**Problem requirements:**
Reproduce the following material exactly, including every line.
----
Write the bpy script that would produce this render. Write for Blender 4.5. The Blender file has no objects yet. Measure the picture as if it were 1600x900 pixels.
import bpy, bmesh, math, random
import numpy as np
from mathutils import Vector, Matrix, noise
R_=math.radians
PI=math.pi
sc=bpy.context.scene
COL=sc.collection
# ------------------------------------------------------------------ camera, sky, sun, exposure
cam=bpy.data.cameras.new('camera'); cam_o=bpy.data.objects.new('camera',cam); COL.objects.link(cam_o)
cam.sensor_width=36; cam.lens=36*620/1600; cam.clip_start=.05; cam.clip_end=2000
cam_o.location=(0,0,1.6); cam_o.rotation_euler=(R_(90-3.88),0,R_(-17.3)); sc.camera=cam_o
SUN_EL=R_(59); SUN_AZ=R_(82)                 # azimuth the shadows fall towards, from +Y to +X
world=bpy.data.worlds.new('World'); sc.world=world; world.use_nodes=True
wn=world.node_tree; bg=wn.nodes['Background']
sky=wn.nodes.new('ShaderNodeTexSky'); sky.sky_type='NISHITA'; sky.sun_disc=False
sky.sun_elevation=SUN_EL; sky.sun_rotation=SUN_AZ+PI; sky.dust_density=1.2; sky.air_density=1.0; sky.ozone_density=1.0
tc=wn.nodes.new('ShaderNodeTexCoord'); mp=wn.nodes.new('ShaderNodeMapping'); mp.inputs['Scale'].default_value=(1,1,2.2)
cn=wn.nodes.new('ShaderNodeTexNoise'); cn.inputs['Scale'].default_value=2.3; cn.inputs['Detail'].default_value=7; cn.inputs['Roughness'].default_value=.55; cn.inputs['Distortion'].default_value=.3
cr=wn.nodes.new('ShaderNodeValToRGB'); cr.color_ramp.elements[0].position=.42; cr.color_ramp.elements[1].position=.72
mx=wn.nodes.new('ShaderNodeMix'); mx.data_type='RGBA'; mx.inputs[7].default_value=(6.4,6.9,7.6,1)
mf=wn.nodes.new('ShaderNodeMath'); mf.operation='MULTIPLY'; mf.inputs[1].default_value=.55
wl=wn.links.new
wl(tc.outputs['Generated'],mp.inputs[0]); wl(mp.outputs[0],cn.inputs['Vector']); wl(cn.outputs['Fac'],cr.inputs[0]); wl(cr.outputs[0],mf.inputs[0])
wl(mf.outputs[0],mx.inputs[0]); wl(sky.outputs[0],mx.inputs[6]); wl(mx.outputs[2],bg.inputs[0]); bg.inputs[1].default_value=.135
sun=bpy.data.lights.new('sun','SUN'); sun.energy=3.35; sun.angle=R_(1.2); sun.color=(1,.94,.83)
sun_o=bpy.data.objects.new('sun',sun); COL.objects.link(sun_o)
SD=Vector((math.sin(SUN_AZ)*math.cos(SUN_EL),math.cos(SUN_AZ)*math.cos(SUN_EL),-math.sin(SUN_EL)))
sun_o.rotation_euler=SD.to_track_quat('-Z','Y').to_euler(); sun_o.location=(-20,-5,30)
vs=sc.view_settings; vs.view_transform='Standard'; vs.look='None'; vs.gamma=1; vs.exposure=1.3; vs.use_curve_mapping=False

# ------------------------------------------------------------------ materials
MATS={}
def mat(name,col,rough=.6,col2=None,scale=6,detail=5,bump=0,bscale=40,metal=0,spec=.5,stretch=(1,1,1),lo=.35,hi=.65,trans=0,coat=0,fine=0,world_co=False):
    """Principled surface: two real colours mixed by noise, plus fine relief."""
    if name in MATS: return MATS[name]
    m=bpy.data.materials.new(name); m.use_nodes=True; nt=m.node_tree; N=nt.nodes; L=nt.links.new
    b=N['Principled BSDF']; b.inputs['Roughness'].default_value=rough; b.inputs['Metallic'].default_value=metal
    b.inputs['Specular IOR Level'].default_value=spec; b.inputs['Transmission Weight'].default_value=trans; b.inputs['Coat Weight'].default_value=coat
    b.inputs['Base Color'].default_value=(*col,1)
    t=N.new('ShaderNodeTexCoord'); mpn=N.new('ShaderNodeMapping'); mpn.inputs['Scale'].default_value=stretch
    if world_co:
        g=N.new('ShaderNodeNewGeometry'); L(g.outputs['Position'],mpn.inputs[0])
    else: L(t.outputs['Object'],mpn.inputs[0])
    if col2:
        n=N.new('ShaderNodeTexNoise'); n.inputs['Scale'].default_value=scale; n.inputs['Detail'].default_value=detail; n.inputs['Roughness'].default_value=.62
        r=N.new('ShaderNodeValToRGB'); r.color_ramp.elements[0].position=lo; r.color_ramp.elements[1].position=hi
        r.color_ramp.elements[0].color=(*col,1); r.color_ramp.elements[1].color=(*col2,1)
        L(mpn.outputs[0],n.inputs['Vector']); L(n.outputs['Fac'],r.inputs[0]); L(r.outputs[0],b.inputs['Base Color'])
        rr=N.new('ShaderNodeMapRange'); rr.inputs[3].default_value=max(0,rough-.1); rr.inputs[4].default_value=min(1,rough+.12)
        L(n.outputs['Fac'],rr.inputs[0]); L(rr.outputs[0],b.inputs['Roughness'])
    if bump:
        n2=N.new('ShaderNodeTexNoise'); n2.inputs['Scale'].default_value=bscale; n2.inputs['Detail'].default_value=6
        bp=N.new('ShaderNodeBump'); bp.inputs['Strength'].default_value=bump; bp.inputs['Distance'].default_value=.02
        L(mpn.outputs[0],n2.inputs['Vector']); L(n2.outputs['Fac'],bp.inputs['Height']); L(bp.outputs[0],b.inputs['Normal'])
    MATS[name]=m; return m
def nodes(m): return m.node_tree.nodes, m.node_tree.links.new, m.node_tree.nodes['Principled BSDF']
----
**The result:**
Write the bpy script that would produce this render. Write for Blender 4.5. The Blender file has no objects yet. Measure the picture as if it were 1600x900 pixels.
import bpy, bmesh, math, random
import numpy as np
from mathutils import Vector, Matrix, noise
R_=math.radians
PI=math.pi
sc=bpy.context.scene
COL=sc.collection
# ------------------------------------------------------------------ camera, sky, sun, exposure
cam=bpy.data.cameras.new('camera'); cam_o=bpy.data.objects.new('camera',cam); COL.objects.link(cam_o)
cam.sensor_width=36; cam.lens=36*620/1600; cam.clip_start=.05; cam.clip_end=2000
cam_o.location=(0,0,1.6); cam_o.rotation_euler=(R_(90-3.88),0,R_(-17.3)); sc.camera=cam_o
SUN_EL=R_(59); SUN_AZ=R_(82)                 # azimuth the shadows fall towards, from +Y to +X
world=bpy.data.worlds.new('World'); sc.world=world; world.use_nodes=True
wn=world.node_tree; bg=wn.nodes['Background']
sky=wn.nodes.new('ShaderNodeTexSky'); sky.sky_type='NISHITA'; sky.sun_disc=False
sky.sun_elevation=SUN_EL; sky.sun_rotation=SUN_AZ+PI; sky.dust_density=1.2; sky.air_density=1.0; sky.ozone_density=1.0
tc=wn.nodes.new('ShaderNodeTexCoord'); mp=wn.nodes.new('ShaderNodeMapping'); mp.inputs['Scale'].default_value=(1,1,2.2)
cn=wn.nodes.new('ShaderNodeTexNoise'); cn.inputs['Scale'].default_value=2.3; cn.inputs['Detail'].default_value=7; cn.inputs['Roughness'].default_value=.55; cn.inputs['Distortion'].default_value=.3
cr=wn.nodes.new('ShaderNodeValToRGB'); cr.color_ramp.elements[0].position=.42; cr.color_ramp.elements[1].position=.72
mx=wn.nodes.new('ShaderNodeMix'); mx.data_type='RGBA'; mx.inputs[7].default_value=(6.4,6.9,7.6,1)
mf=wn.nodes.new('ShaderNodeMath'); mf.operation='MULTIPLY'; mf.inputs[1].default_value=.55
wl=wn.links.new
wl(tc.outputs['Generated'],mp.inputs[0]); wl(mp.outputs[0],cn.inputs['Vector']); wl(cn.outputs['Fac'],cr.inputs[0]); wl(cr.outputs[0],mf.inputs[0])
wl(mf.outputs[0],mx.inputs[0]); wl(sky.outputs[0],mx.inputs[6]); wl(mx.outputs[2],bg.inputs[0]); bg.inputs[1].default_value=.135
sun=bpy.data.lights.new('sun','SUN'); sun.energy=3.35; sun.angle=R_(1.2); sun.color=(1,.94,.83)
sun_o=bpy.data.objects.new('sun',sun); COL.objects.link(sun_o)
SD=Vector((math.sin(SUN_AZ)*math.cos(SUN_EL),math.cos(SUN_AZ)*math.cos(SUN_EL),-math.sin(SUN_EL)))
sun_o.rotation_euler=SD.to_track_quat('-Z','Y').to_euler(); sun_o.location=(-20,-5,30)
vs=sc.view_settings; vs.view_transform='Standard'; vs.look='None'; vs.gamma=1; vs.exposure=1.3; vs.use_curve_mapping=False

# ------------------------------------------------------------------ materials
MATS={}
def mat(name,col,rough=.6,col2=None,scale=6,detail=5,bump=0,bscale=40,metal=0,spec=.5,stretch=(1,1,1),lo=.35,hi=.65,trans=0,coat=0,fine=0,world_co=False):
    """Principled surface: two real colours mixed by noise, plus fine relief."""
    if name in MATS: return MATS[name]
    m=bpy.data.materials.new(name); m.use_nodes=True; nt=m.node_tree; N=nt.nodes; L=nt.links.new
    b=N['Principled BSDF']; b.inputs['Roughness'].default_value=rough; b.inputs['Metallic'].default_value=metal
    b.inputs['Specular IOR Level'].default_value=spec; b.inputs['Transmission Weight'].default_value=trans; b.inputs['Coat Weight'].default_value=coat
    b.inputs['Base Color'].default_value=(*col,1)
    t=N.new('ShaderNodeTexCoord'); mpn=N.new('ShaderNodeMapping'); mpn.inputs['Scale'].default_value=stretch
    if world_co:
        g=N.new('ShaderNodeNewGeometry'); L(g.outputs['Position'],mpn.inputs[0])
    else: L(t.outputs['Object'],mpn.inputs[0])
    if col2:
        n=N.new('ShaderNodeTexNoise'); n.inputs['Scale'].default_value=scale; n.inputs['Detail'].default_value=detail; n.inputs['Roughness'].default_value=.62
        r=N.new('ShaderNodeValToRGB'); r.color_ramp.elements[0].position=lo; r.color_ramp.elements[1].position=hi
        r.color_ramp.elements[0].color=(*col,1); r.color_ramp.elements[1].color=(*col2,1)
        L(mpn.outputs[0],n.inputs['Vector']); L(n.outputs['Fac'],r.inputs[0]); L(r.outputs[0],b.inputs['Base Color'])
        rr=N.new('ShaderNodeMapRange'); rr.inputs[3].default_value=max(0,rough-.1); rr.inputs[4].default_value=min(1,rough+.12)
        L(n.outputs['Fac'],rr.inputs[0]); L(rr.outputs[0],b.inputs['Roughness'])
    if bump:
        n2=N.new('ShaderNodeTexNoise'); n2.inputs['Scale'].default_value=bscale; n2.inputs['Detail'].default_value=6
        bp=N.new('ShaderNodeBump'); bp.inputs['Strength'].default_value=bump; bp.inputs['Distance'].default_value=.02
        L(mpn.outputs[0],n2.inputs['Vector']); L(n2.outputs['Fac'],bp.inputs['Height']); L(bp.outputs[0],b.inputs['Normal'])
    MATS[name]=m; return m
def nodes(m): return m.node_tree.nodes, m.node_tree.links.new, m.node_tree.nodes['Principled BSDF']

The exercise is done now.